Remembering Political Ecology

As I attempted to write my final paper, I was struck by the sheer difficulty; never once in my time at UW had I created five full drafts just to scrap them all. It felt like there was no way I could analyze all the aspects, conversations, and reflections I wished to in one comprehensive paper. The sheer complexity of the takeaways this class has provided me with made synthesizing them into essay feel impossible. In fact, the sheer frustration I felt in trying led me to abandon the essay in favor of completing the blog post multiple times, only for me to hit the same wall that I had hit in attempting to write my essay. 

After pacing around my living room and two sleepless nights, I’m still unsure whether my essay does justice to the takeaways I gained from this class. But I am sure that it does justice in expressing how impactful my action project was to me.
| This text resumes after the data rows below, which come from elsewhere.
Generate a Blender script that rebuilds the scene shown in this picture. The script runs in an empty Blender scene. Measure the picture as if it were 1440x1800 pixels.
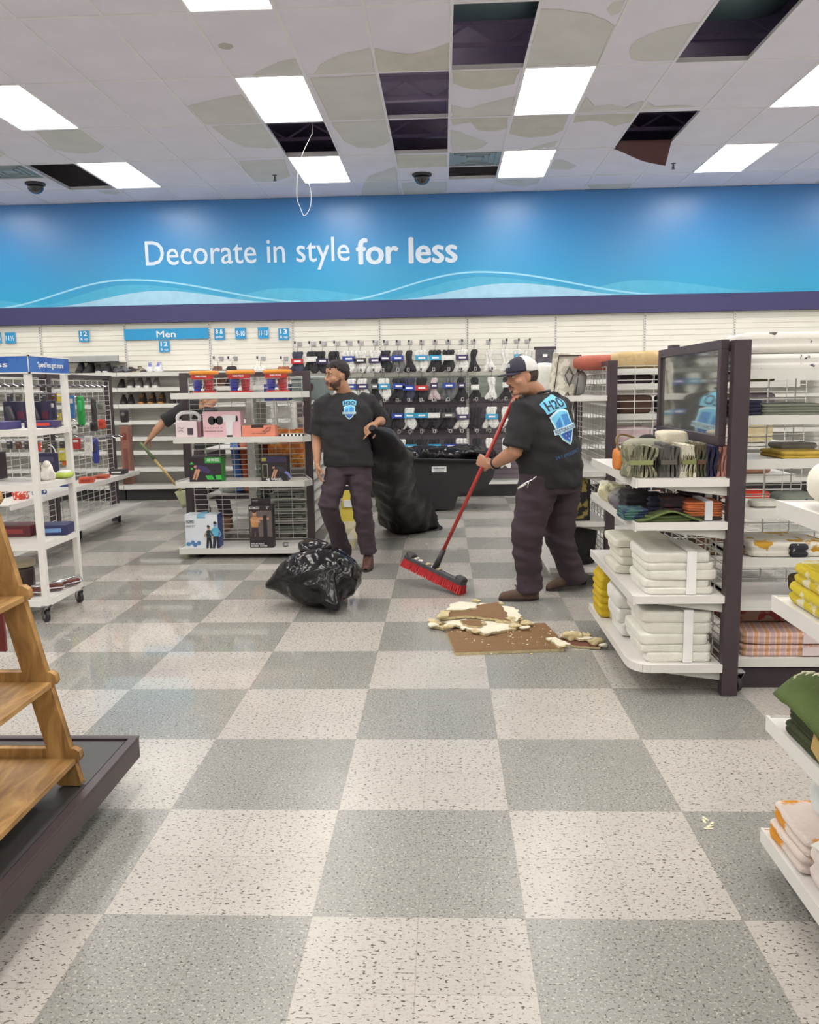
import bpy, math, random
from mathutils import Vector, Matrix, noise
C = bpy.context.scene.collection
# ---------------------------------------------------------------- camera
FPX, PITCH, YAW, ROLL, EYE = 1462.26, .1469, -.0424, -.0168, 1.4932
def cam_rot():
    cp, sp, cy, sy, cr, sr = math.cos(PITCH), math.sin(PITCH), math.cos(YAW), math.sin(YAW), math.cos(ROLL), math.sin(ROLL)
    B = Matrix(((1, 0, 0), (0, 0, -1), (0, 1, 0)))
    Ry = Matrix(((cy, -sy, 0), (sy, cy, 0), (0, 0, 1)))
    Rp = Matrix(((1, 0, 0), (0, cp, -sp), (0, sp, cp)))
    Rr = Matrix(((cr, -sr, 0), (sr, cr, 0), (0, 0, 1)))
    return Rr @ Rp @ B @ Ry
CR = cam_rot()
CRT = CR.transposed()
def P(u, v, X=None, Y=None, Z=None):
    """point of the place seen at a photo pixel, on the plane X=, Y= or Z="""
    d = CRT @ Vector(((u - 720) / FPX, (v - 900) / FPX, 1))
    t = X / d.x if X is not None else Y / d.y if Y is not None else (Z - EYE) / d.z
    return Vector((t * d.x, t * d.y, EYE + t * d.z))
cd = bpy.data.cameras.new('camera'); cam = bpy.data.objects.new('camera', cd); C.objects.link(cam)
cd.sensor_fit = 'HORIZONTAL'; cd.sensor_width = 36; cd.lens = FPX / 1440 * 36
cd.clip_start = .05; cd.clip_end = 60
flip = Matrix(((1, 0, 0), (0, -1, 0), (0, 0, -1)))
cam.matrix_world = Matrix.Translation((0, 0, EYE)) @ (CRT @ flip).to_4x4()
bpy.context.scene.camera = cam
sc = bpy.context.scene
sc.view_settings.view_transform = 'Standard'; sc.view_settings.look = 'None'
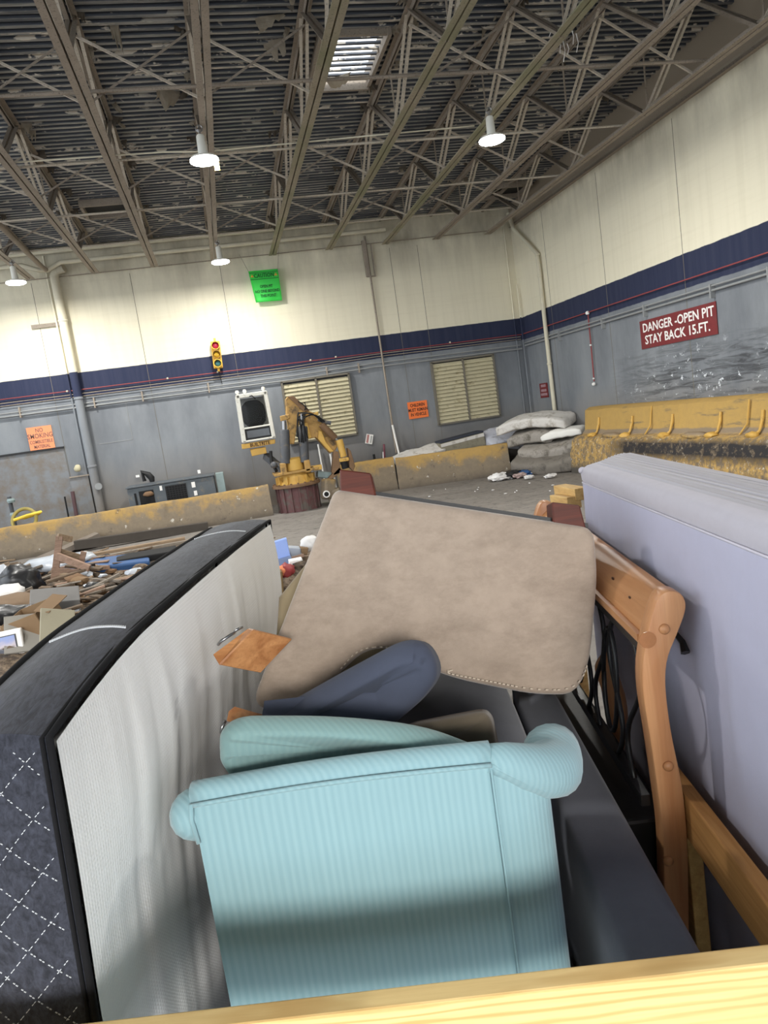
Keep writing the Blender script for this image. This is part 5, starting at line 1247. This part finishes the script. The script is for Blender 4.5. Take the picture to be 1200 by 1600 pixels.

My group’s action project was the culmination of our work with the ICA, a group at the UW dedicated to creating institutional climate change. In the beginning, the minimal guidance and emphasis on creativity by our NGO representative, Peter, left me grappling with how I wanted to participate in creating institutional climate change or how I could even contribute to it.

At the time, I was struggling much in the same way as I was this week to find a way to synthesize what we were learning in class into something meaningful I could contribute. Ultimately it was through our group’s interactions with and research into the Board of Regents that it became obvious to us how pervasive systems such as capitalism were in the determination of the Board’s decisions. Through discussion in class concerning how capitalism was based on colonialism, we knew that by not addressing climate justice as part of the ICA attempts to change UW’s impact on the climate crisis, we were failing to create comprehensive change. Thus “Decolonizing Climate Change” was born. 

“Decolonizing Climate Change” was as much an effort to highlight the need for understanding the climate crisis as an issue of climate change as it was in implementing the principles of political ecology. Something that, despite being within our course title, has received little attention but provides an important perspective in understanding justice in conversation with the environment.